* What you have to do
Wherever the word "step" shows up in a line, please copy that line.
── Dataset section ──
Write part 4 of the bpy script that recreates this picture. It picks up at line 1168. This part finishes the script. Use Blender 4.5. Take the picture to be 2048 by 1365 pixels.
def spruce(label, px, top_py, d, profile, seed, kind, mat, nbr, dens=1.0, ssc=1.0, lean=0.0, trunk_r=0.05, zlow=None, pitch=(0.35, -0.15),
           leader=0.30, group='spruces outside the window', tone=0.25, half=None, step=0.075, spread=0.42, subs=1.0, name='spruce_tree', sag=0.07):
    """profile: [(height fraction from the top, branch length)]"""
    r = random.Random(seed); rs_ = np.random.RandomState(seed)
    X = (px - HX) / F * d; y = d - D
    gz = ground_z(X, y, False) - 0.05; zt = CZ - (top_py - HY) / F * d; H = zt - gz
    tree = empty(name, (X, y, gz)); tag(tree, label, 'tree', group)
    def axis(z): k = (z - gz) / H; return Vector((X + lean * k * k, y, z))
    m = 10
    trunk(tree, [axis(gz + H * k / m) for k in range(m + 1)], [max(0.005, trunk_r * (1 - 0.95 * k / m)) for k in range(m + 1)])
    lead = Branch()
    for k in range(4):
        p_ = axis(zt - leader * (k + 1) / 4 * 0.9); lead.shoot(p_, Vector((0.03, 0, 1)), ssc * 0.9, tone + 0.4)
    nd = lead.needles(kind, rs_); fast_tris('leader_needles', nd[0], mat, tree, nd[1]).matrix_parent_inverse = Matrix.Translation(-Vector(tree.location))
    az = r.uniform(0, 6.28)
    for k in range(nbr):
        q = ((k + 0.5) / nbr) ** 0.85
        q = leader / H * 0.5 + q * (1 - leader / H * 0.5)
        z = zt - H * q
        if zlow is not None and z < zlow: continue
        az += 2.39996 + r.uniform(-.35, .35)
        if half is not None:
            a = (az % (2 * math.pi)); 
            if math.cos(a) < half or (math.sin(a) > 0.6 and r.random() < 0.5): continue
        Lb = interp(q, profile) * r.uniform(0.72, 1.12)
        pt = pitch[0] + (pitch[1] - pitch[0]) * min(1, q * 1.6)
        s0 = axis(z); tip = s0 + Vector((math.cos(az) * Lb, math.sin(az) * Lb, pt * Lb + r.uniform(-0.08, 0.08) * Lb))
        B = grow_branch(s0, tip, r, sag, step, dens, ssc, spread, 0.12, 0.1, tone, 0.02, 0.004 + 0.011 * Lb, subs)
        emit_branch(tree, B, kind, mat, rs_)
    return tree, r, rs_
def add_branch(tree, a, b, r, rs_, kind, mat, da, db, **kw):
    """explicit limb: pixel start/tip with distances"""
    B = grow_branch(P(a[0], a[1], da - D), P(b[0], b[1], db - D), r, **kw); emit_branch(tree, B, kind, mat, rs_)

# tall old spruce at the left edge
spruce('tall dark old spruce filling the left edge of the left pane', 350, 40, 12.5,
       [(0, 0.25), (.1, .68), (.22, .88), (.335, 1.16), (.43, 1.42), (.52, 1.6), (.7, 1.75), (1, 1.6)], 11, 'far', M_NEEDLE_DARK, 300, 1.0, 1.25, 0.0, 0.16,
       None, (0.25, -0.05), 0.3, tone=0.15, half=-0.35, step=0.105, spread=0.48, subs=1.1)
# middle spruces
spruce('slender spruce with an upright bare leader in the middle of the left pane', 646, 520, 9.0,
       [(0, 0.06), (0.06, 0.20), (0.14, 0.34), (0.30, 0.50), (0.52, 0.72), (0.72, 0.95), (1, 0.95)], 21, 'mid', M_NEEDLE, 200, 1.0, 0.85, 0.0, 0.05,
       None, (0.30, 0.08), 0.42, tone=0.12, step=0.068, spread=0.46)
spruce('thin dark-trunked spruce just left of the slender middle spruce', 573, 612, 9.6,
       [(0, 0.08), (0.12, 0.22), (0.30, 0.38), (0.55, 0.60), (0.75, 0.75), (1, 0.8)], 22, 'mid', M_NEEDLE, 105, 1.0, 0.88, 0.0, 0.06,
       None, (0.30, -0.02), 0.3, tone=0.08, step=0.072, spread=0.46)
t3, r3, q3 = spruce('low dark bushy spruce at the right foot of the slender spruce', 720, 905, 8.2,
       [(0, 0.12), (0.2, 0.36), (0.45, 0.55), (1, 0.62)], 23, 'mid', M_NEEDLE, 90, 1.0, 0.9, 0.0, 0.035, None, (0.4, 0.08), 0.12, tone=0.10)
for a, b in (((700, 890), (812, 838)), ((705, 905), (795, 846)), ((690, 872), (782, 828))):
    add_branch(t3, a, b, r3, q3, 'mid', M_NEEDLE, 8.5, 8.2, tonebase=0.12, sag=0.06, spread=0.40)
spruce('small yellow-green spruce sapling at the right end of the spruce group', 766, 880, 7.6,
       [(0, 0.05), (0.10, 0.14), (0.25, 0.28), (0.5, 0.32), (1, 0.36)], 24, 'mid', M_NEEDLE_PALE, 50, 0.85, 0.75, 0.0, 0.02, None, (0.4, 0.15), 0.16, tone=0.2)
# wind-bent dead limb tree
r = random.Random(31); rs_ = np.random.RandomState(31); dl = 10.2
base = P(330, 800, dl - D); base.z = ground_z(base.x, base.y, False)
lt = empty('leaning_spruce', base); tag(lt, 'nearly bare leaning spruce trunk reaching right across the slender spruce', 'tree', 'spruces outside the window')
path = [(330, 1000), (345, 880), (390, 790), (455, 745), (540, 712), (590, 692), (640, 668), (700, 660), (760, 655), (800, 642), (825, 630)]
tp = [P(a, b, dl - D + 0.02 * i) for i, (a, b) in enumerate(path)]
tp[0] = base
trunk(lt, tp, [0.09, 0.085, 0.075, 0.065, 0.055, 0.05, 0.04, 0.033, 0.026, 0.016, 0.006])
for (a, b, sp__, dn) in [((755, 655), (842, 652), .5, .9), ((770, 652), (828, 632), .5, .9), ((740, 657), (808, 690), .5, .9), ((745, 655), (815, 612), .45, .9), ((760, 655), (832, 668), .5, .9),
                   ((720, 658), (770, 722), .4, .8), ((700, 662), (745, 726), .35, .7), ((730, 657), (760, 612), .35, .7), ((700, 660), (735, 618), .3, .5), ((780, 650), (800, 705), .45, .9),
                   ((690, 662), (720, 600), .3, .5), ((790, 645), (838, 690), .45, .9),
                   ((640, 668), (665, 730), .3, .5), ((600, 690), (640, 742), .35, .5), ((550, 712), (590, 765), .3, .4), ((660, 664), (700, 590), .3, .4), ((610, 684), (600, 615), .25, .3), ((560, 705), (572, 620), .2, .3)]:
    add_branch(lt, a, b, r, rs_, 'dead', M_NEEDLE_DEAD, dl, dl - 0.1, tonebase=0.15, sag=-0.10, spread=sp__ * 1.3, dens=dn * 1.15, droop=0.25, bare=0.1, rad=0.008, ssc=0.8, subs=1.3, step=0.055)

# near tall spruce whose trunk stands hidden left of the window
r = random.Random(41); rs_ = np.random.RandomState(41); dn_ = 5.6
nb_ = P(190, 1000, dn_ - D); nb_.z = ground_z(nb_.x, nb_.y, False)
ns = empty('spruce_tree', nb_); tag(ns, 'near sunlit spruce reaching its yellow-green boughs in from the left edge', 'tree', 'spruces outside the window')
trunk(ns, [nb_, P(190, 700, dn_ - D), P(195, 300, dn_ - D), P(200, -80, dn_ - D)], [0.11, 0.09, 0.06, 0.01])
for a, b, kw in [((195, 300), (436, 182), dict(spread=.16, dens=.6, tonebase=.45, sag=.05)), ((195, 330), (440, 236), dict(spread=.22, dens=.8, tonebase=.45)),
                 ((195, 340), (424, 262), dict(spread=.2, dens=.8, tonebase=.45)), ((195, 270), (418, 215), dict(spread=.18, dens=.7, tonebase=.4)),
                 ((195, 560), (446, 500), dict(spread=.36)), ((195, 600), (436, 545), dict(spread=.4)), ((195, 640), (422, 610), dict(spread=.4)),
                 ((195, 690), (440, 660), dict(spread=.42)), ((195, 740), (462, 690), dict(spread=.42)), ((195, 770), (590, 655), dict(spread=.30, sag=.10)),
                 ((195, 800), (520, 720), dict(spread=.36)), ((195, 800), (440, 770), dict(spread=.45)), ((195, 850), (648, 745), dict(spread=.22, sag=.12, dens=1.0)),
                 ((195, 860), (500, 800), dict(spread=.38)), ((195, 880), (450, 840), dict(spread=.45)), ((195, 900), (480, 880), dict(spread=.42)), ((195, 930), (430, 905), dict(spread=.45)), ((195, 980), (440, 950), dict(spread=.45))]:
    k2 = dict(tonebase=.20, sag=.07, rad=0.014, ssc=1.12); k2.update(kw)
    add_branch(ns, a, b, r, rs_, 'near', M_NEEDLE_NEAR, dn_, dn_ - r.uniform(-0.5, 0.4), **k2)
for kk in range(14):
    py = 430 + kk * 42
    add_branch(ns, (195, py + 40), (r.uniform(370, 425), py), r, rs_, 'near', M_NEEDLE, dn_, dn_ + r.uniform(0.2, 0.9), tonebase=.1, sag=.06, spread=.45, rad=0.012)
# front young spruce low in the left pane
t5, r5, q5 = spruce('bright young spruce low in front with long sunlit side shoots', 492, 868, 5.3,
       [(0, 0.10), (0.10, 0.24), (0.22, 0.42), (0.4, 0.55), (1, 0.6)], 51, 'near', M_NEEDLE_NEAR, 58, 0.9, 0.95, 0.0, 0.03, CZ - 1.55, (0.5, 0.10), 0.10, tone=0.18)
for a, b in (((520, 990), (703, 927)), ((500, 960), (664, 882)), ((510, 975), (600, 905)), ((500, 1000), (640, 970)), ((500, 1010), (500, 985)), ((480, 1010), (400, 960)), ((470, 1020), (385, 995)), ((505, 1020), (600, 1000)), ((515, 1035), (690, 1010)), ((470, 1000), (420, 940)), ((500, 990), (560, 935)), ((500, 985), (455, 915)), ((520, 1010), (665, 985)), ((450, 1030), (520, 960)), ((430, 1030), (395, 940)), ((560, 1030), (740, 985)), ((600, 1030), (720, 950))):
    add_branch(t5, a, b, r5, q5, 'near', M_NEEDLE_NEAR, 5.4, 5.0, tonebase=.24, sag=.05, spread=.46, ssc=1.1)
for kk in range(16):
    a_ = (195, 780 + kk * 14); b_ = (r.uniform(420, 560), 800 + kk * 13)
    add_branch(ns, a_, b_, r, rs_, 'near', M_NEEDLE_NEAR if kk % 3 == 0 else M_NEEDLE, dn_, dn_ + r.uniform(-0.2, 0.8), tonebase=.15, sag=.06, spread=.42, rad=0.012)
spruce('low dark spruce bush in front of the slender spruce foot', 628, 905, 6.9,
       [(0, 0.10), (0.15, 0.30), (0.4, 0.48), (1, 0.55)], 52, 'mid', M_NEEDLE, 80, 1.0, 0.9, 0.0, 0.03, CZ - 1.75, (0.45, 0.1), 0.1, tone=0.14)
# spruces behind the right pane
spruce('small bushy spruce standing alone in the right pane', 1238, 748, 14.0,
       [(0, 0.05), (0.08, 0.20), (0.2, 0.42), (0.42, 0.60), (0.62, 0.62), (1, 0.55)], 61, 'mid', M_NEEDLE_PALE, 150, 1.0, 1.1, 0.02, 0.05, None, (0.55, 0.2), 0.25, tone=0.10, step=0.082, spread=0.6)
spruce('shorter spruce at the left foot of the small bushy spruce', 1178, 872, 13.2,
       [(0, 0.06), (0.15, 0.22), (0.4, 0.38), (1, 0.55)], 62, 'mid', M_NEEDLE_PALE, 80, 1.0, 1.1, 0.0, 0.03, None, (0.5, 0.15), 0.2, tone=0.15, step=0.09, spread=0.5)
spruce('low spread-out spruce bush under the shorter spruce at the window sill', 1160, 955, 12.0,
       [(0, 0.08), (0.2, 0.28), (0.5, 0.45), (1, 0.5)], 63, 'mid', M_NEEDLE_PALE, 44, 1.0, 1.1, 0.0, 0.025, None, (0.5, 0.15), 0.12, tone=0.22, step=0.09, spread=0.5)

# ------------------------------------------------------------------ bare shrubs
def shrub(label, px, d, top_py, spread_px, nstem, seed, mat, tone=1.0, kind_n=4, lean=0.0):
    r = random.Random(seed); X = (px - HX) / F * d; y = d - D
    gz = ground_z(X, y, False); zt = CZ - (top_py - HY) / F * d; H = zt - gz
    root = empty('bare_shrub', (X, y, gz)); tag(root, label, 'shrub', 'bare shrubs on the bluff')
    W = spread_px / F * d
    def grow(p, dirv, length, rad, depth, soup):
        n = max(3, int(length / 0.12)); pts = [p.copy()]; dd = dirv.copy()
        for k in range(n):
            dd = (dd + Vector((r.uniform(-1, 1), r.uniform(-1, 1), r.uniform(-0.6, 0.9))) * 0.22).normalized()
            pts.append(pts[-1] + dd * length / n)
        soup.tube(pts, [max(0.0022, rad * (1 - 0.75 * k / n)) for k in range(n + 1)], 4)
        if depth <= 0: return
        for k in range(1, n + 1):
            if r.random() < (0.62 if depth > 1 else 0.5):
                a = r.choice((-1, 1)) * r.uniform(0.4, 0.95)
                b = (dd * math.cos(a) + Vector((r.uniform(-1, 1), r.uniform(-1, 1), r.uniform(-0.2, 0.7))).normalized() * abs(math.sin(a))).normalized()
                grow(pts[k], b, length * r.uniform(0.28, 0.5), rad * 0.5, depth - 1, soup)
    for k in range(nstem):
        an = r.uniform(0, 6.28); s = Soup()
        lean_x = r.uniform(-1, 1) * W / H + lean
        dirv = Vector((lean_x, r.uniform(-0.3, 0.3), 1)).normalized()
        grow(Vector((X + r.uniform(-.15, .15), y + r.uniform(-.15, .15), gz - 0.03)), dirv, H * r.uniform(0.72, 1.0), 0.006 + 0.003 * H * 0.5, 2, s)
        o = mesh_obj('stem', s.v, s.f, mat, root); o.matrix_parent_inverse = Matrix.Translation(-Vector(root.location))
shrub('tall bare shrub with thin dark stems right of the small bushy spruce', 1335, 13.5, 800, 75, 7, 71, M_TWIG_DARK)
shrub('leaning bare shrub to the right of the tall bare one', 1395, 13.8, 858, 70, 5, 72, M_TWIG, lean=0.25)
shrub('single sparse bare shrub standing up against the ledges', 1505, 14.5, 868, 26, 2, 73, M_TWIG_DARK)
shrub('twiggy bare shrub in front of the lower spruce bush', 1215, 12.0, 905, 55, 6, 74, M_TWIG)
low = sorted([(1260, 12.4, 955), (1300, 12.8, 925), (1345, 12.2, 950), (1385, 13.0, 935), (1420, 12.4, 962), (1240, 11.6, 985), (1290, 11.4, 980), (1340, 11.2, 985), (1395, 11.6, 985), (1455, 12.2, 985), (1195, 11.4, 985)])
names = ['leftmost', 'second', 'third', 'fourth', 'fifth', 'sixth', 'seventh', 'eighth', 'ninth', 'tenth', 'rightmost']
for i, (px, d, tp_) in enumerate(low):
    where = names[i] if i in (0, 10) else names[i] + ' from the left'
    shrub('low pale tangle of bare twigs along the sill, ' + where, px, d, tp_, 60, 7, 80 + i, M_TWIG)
───
* Result
           leader=0.30, group='spruces outside the window', tone=0.25, half=None, step=0.075, spread=0.42, subs=1.0, name='spruce_tree', sag=0.07):
        B = grow_branch(s0, tip, r, sag, step, dens, ssc, spread, 0.12, 0.1, tone, 0.02, 0.004 + 0.011 * Lb, subs)
       None, (0.25, -0.05), 0.3, tone=0.15, half=-0.35, step=0.105, spread=0.48, subs=1.1)
       None, (0.30, 0.08), 0.42, tone=0.12, step=0.068, spread=0.46)
       None, (0.30, -0.02), 0.3, tone=0.08, step=0.072, spread=0.46)
    add_branch(lt, a, b, r, rs_, 'dead', M_NEEDLE_DEAD, dl, dl - 0.1, tonebase=0.15, sag=-0.10, spread=sp__ * 1.3, dens=dn * 1.15, droop=0.25, bare=0.1, rad=0.008, ssc=0.8, subs=1.3, step=0.055)
       [(0, 0.05), (0.08, 0.20), (0.2, 0.42), (0.42, 0.60), (0.62, 0.62), (1, 0.55)], 61, 'mid', M_NEEDLE_PALE, 150, 1.0, 1.1, 0.02, 0.05, None, (0.55, 0.2), 0.25, tone=0.10, step=0.082, spread=0.6)
       [(0, 0.06), (0.15, 0.22), (0.4, 0.38), (1, 0.55)], 62, 'mid', M_NEEDLE_PALE, 80, 1.0, 1.1, 0.0, 0.03, None, (0.5, 0.15), 0.2, tone=0.15, step=0.09, spread=0.5)
       [(0, 0.08), (0.2, 0.28), (0.5, 0.45), (1, 0.5)], 63, 'mid', M_NEEDLE_PALE, 44, 1.0, 1.1, 0.0, 0.025, None, (0.5, 0.15), 0.12, tone=0.22, step=0.09, spread=0.5)